**TASK DETAILS**: Retype the lines beneath this one, from the first through the line containing "new_obj('lighting_bar', bm, [m_black])". Pictures are left out.

— Begin —

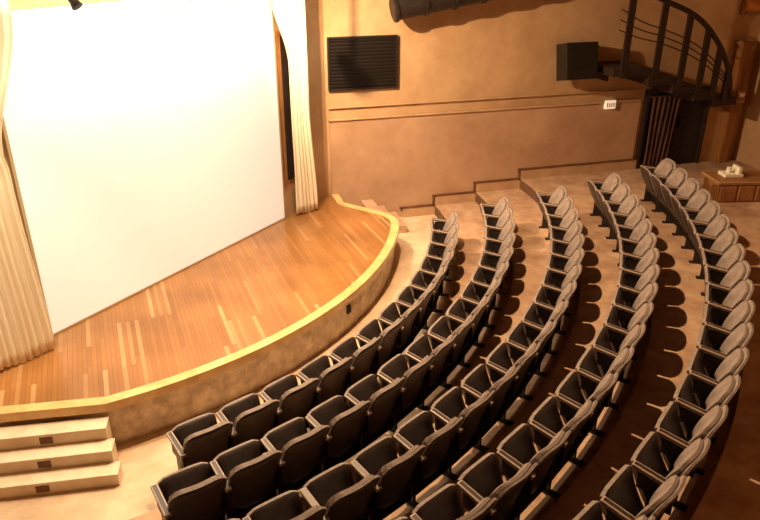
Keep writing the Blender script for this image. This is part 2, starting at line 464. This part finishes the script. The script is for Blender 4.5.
# ------------------------------------------------------------------ stage spotlights
def fixture(name, pos, target, glow=True):
    pos = Vector(pos); d = (Vector(target)-pos).normalized()
    bm = bmesh.new()
    cyl(bm, pos-d*0.13, pos+d*0.02, 0.04, 18, 0, 0.05)
    cyl(bm, pos+d*0.02, pos+d*0.07, 0.055, 18, 0, 0.065)
    box(bm, (pos.x,pos.y,(pos.z+5.0)/2+0.02), (0.02,0.02,5.0-pos.z), None, 0)
    cyl(bm, pos+d*0.068, pos+d*0.074, 0.05, 18, 1)
    return new_obj(name, bm, [m_black, m_bulb if glow else m_dark])
for s_,z_ in ((1.75,4.55),(2.1,4.54),(2.95,4.49),(4.25,4.40)):
    fixture('stage_spotlight', S(s_,0.9,z_), (0.0,0.5,4.6))
fixture('stage_spotlight', S(0.82,0.5,4.64), S(0.9,1.4,3.5), False)
bm = bmesh.new(); cyl(bm, S(-0.6,0.9,5.0), S(5.9,0.9,5.0), 0.03, 12)
for s_ in (0.3,2.4,5.0): cyl(bm, S(s_,0.9,5.0), S(s_,0.9,H), 0.012, 8)
new_obj('lighting_bar', bm, [m_black])

# ------------------------------------------------------------------ chairs
def panel(bm, f, nu, nv, th, mi_f, mi_b, mi_e):
    fr=[];bk=[]
    for j in range(nv+1):
        a=[];c=[]
        for i in range(nu+1):
            p,n = f(i/nu*2-1, j/nv)
            edge = 1 - 0.5*max(abs(i/nu*2-1)**8, abs(j/nv*2-1)**8)
            a.append(bm.verts.new(p+n*th/2*edge)); c.append(bm.verts.new(p-n*th/2*edge))
        fr.append(a);bk.append(c)
    for j in range(nv):
        for i in range(nu):
            q=bm.faces.new((fr[j][i],fr[j][i+1],fr[j+1][i+1],fr[j+1][i])); q.material_index=mi_f; q.smooth=True
            q=bm.faces.new((bk[j][i],bk[j+1][i],bk[j+1][i+1],bk[j][i+1])); q.material_index=mi_b; q.smooth=True
    for i in range(nu):
        for j in (0,nv):
            q=bm.faces.new((fr[j][i],fr[j][i+1],bk[j][i+1],bk[j][i])); q.material_index=mi_e if j else mi_b
    for j in range(nv):
        for i in (0,nu):
            q=bm.faces.new((fr[j][i],fr[j+1][i],bk[j+1][i],bk[j][i])); q.material_index=mi_e
def chair_mesh(both, down=False):
    bm=bmesh.new()
    n0=Vector((-0.93,0,0.36)).normalized()
    def back(u,v):
        h = 0.66 - 0.07*abs(u)**5
        z = 0.20 + v*h
        x = -0.18 + 0.20*(v**1.3) + 0.05*(1-u*u)
        return Vector((x-0.03, u*0.262, z)), n0
    panel(bm, back, 12, 10, 0.042, 1, 0, 1)
    def pad(u,v):
        h = 0.42 - 0.06*abs(u)**5
        z = 0.42 + v*h
        vv=(0.22+v*0.42)/0.66
        x = -0.18 + 0.20*(vv**1.3) + 0.05*(1-u*u)
        return Vector((x-0.07-0.015*math.sin(v*math.pi), u*0.235, z)), n0
    panel(bm, pad, 10, 8, 0.055, 1, 1, 1)
    def seat(u,v):
        h=0.42-0.04*abs(u)**6
        return Vector((-0.23-0.19*v-0.02*math.sin(v*3.14), u*0.235, 0.29+v*h)), Vector((1,0,0.25)).normalized()
    panel(bm, seat, 8, 8, 0.07, 0, 0, 1)
    box(bm, (-0.20,0,0.28), (0.09,0.5,0.10), None, 2, 0.012)
    box(bm, (-0.17,0,0.16), (0.03,0.5,0.16), None, 2)  # hinge bar and plate filled in to block light passing under the seat
    for y in ((0.275,-0.275) if both else (0.275,)):
        Mt = Matrix.Translation((-0.22,y,0.645)) @ Matrix.Rotation(math.radians(8),4,'Y')
        box(bm, (0,0,0), (0.38,0.066,0.04), Mt, 3, 0.014)
        box(bm, (-0.19,y,0.30), (0.12,0.025,0.60), None, 2, 0.006)
        box(bm, (-0.21,y,0.545), (0.28,0.026,0.15), None, 2, 0.01)
        box(bm, (-0.12,y,0.48), (0.14,0.02,0.24), None, 2)
        box(bm, (-0.17,y,0.012), (0.26,0.07,0.024), None, 2, 0.006)
    bmesh.ops.recalc_face_normals(bm, faces=bm.faces)
    me=bpy.data.meshes.new('theater_seat_mesh'); bm.to_mesh(me); bm.free()
    for m in (m_shell,m_uph,m_iron,m_arm): me.materials.append(m)
    return me
me_a=chair_mesh(False); me_b=chair_mesh(True)
spec=[(0.0,13,0.565),(1.5,16,0.555),(1.5,19,0.555),(2.0,22,0.555),(3.0,25,0.555)]
for k,r in enumerate(rows):
    a1,n,pitch=spec[k]; step=math.degrees(pitch/r)
    for i in range(n):
        ang=a1-step*(i+0.5)
        me = me_b if i==n-1 else me_a
        o=bpy.data.objects.new('theater_seat',me); sc.collection.objects.link(o)
        p=P(CR,r,ang); o.location=(p.x,p.y,rise*k)
        o.rotation_euler=(0,0,math.radians(ang))

# ------------------------------------------------------------------ lights
def spot(name, loc, tgt, power, col, ang, blend=0.5, rad=0.08):
    l=bpy.data.lights.new(name,'SPOT'); l.energy=power; l.color=col; l.spot_size=math.radians(ang); l.spot_blend=blend; l.shadow_soft_size=rad
    o=bpy.data.objects.new(name,l); sc.collection.objects.link(o); o.location=loc
    o.rotation_euler=(Vector(tgt)-Vector(loc)).to_track_quat('-Z','Y').to_euler(); return o
def area(name, loc, tgt, power, col, sx, sy):
    l=bpy.data.lights.new(name,'AREA'); l.shape='RECTANGLE'; l.size=sx; l.size_y=sy; l.energy=power; l.color=col
    o=bpy.data.objects.new(name,l); sc.collection.objects.link(o); o.location=loc
    d=(Vector(tgt)-Vector(loc)).normalized()
    x=e_s.copy(); zax=-d; y=zax.cross(x).normalized(); x=y.cross(zax).normalized()
    o.rotation_euler=Matrix((x,y,zax)).transposed().to_euler(); return o
warm=(1.0,0.66,0.37)
spot('key_lamp', (-0.2,8.6,7.1), (2.4,6.9,0.4), 2500, warm, 116, 0.8, 0.08)
spot('wall_lamp', (-1.6,10.0,5.0), R(3.0,0,2.3), 1500, warm, 92, 0.7, 0.03)
area('screen_wash', S(2.4,1.3,5.4), S(2.4,0,2.2), 300, (1.0,0.86,0.62), 5.5, 0.25)
spot('curtain_fill', (-2.6,4.6,5.2), S(-0.5,0.3,1.8), 480, (1.0,0.80,0.52), 40, 0.8, 0.1)  # added spot without a fixture, brightens the left curtain
spot('stage_lamp', S(2.8,2.4,6.9), S(2.6,2.0,0.6), 560, warm, 66, 0.8, 0.2)
spot('aisle_fill', (-3.9,6.9,6.9), (-3.1,5.0,0), 1000, (1.0,0.74,0.48), 50, 0.9, 0.2)  # added spot without a fixture, brightens floor beside the stage steps
w=bpy.data.worlds.new('world'); sc.world=w; w.use_nodes=True
w.node_tree.nodes['Background'].inputs['Color'].default_value=(0.9,0.5,0.25,1)
w.node_tree.nodes['Background'].inputs['Strength'].default_value=0.05

# ------------------------------------------------------------------ camera
cam=bpy.data.cameras.new('camera'); co=bpy.data.objects.new('camera',cam); sc.collection.objects.link(co)
cam.sensor_width=36; cam.lens=36*700/760; cam.clip_start=0.05
co.location=(0,0,5.32); co.rotation_euler=(math.radians(65),0,0)
sc.camera=co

— End —

**SOLVED PROBLEM**:
Keep writing the Blender script for this image. This is part 2, starting at line 464. This part finishes the script. The script is for Blender 4.5.
# ------------------------------------------------------------------ stage spotlights
def fixture(name, pos, target, glow=True):
    pos = Vector(pos); d = (Vector(target)-pos).normalized()
    bm = bmesh.new()
    cyl(bm, pos-d*0.13, pos+d*0.02, 0.04, 18, 0, 0.05)
    cyl(bm, pos+d*0.02, pos+d*0.07, 0.055, 18, 0, 0.065)
    box(bm, (pos.x,pos.y,(pos.z+5.0)/2+0.02), (0.02,0.02,5.0-pos.z), None, 0)
    cyl(bm, pos+d*0.068, pos+d*0.074, 0.05, 18, 1)
    return new_obj(name, bm, [m_black, m_bulb if glow else m_dark])
for s_,z_ in ((1.75,4.55),(2.1,4.54),(2.95,4.49),(4.25,4.40)):
    fixture('stage_spotlight', S(s_,0.9,z_), (0.0,0.5,4.6))
fixture('stage_spotlight', S(0.82,0.5,4.64), S(0.9,1.4,3.5), False)
bm = bmesh.new(); cyl(bm, S(-0.6,0.9,5.0), S(5.9,0.9,5.0), 0.03, 12)
for s_ in (0.3,2.4,5.0): cyl(bm, S(s_,0.9,5.0), S(s_,0.9,H), 0.012, 8)
new_obj('lighting_bar', bm, [m_black])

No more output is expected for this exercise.